Anche per questo motivo, non è così significativo parlare di confronto della ricchezza per classi di età, perché non è sorprendente che uno che è più avanti degli anni (e quindi, semplicemente, ha anche solo finito di pagare il mutuo) sia più ricco di uno più giovane.
Piuttosto, a nostro parere c’è un tema molto più interessante che emerge dallo studio, e cioè che la ricchezza è legata alla ricchezza ereditaria più che al reddito.

Le evidenze disponibili segnalano che – in media – il ruolo giocato dalle proprie scelte nel determinare  il proprio livello di ricchezza non è poi così elevato.

Si tratta di un dato molto più “grave” della concentrazione della ricchezza, a nostro parere, perché impedisce alle persone di migliorare la propria condiziona, creando una stratificazione anche sociale che tende ad irrigidirsi. Si finisce che è ricco solo chi è nato ricco, non chi è particolarmente bravo nel proprio lavoro: alla faccia della meritocrazia, viene da dire.
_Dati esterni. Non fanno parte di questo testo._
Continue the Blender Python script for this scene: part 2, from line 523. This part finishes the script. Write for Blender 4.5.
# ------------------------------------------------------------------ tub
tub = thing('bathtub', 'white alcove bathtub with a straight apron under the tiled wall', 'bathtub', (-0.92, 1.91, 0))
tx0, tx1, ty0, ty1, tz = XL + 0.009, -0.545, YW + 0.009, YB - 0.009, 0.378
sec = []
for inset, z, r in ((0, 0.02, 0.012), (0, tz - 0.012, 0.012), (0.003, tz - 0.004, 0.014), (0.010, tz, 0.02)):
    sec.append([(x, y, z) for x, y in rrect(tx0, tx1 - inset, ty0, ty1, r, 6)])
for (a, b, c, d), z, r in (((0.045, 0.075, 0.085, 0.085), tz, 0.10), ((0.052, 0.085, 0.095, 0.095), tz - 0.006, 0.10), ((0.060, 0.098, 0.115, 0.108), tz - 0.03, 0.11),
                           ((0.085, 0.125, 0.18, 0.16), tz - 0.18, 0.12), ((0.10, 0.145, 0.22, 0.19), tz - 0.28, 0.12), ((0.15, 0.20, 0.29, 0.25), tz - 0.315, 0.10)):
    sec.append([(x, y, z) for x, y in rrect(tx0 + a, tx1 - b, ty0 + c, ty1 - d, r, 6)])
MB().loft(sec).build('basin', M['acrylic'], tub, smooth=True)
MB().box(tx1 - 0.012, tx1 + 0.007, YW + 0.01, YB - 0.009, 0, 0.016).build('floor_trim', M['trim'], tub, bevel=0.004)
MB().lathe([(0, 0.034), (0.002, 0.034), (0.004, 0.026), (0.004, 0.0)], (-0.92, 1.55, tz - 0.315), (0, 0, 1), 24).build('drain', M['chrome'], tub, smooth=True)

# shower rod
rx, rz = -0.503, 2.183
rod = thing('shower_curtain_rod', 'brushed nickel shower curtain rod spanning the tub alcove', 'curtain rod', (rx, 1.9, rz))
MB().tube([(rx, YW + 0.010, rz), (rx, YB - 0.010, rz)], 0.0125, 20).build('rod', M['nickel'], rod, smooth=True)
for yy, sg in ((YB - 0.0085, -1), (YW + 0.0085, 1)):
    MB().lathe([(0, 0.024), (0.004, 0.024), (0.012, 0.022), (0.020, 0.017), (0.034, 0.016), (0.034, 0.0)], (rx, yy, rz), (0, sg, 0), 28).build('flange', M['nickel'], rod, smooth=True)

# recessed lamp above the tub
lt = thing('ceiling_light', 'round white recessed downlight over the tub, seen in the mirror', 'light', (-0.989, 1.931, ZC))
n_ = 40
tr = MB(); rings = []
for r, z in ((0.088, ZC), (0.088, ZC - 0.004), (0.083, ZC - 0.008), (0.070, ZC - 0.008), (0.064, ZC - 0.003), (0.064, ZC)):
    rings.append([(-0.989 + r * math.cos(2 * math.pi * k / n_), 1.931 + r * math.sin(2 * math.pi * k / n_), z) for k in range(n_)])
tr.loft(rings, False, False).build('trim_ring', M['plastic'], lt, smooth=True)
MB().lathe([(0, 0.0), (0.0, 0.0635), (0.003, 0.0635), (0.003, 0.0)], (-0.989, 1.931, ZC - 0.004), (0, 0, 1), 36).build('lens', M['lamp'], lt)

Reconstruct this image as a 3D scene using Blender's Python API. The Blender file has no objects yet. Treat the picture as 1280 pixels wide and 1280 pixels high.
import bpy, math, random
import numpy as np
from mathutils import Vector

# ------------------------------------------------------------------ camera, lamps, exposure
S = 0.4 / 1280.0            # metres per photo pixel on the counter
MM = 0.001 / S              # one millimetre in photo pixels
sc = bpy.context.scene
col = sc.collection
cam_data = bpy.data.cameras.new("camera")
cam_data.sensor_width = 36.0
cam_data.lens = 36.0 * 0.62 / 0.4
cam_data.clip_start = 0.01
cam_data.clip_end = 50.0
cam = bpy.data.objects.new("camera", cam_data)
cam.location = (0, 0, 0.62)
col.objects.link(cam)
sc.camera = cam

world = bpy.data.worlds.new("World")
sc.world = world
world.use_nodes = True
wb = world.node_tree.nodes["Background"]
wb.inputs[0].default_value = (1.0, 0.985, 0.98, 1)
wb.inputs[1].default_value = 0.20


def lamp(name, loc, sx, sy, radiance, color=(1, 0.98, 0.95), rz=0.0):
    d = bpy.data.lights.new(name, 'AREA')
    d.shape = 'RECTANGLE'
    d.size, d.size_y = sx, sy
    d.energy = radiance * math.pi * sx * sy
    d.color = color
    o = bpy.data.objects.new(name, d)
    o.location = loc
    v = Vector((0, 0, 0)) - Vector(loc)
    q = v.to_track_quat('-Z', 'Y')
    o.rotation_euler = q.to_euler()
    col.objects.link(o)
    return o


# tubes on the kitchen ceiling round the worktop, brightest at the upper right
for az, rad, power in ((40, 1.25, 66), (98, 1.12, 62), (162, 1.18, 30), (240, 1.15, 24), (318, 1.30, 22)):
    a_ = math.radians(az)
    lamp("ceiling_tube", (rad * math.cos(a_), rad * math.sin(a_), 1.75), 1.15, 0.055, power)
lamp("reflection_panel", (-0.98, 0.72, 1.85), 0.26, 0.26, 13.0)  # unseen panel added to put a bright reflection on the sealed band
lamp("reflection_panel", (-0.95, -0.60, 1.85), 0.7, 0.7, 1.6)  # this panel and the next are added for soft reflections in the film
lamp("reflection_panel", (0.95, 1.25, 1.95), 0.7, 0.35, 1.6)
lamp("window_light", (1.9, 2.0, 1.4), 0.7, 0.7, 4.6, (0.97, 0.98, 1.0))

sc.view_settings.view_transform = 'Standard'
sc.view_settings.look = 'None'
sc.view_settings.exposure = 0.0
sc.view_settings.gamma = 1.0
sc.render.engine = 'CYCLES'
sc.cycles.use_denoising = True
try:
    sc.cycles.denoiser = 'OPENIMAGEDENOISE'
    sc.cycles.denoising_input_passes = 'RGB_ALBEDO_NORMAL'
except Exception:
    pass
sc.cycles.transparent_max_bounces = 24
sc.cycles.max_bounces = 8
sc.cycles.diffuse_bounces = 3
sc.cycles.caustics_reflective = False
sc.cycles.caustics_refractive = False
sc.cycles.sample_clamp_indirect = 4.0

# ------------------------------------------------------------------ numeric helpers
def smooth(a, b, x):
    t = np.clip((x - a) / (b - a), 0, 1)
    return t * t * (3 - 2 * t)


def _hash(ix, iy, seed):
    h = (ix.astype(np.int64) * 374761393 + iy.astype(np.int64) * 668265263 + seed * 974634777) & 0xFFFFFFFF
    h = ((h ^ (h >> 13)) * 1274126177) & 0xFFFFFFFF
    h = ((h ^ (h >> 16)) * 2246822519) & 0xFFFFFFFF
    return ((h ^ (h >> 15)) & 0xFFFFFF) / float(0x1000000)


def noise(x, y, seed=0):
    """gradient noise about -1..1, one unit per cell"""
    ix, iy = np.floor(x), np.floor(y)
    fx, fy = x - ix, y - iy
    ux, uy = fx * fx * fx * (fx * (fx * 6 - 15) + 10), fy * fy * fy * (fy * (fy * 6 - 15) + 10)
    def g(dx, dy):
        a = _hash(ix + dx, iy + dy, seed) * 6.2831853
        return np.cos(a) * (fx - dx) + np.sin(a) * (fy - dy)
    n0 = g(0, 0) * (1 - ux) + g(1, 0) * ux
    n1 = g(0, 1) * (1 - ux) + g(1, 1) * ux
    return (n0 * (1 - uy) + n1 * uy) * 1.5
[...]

Il problema però, è che questa stratificazione è anche legata alla elevata uniformità del reddito che caratterizza l’Italia, in modo maggiore che gli altri Paesi, dove è difficile che qualcuno bravo a fare il proprio lavoro venga premiato economicamente (e in questo modo disincentivando anche il cercare di “essere bravi”, secondo qualcuno). Il punto è che equità ed uguaglianza sono due concetti diversi, che però vengono spesso confusi. Ed è curioso che non siano pochi, come avevamo evidenziato in passato, a sostenere che va aumentata la meritocrazia ma allo stesso tempo ritengano che vada anche aumentata l’uguaglianza dei redditi e della ricchezza.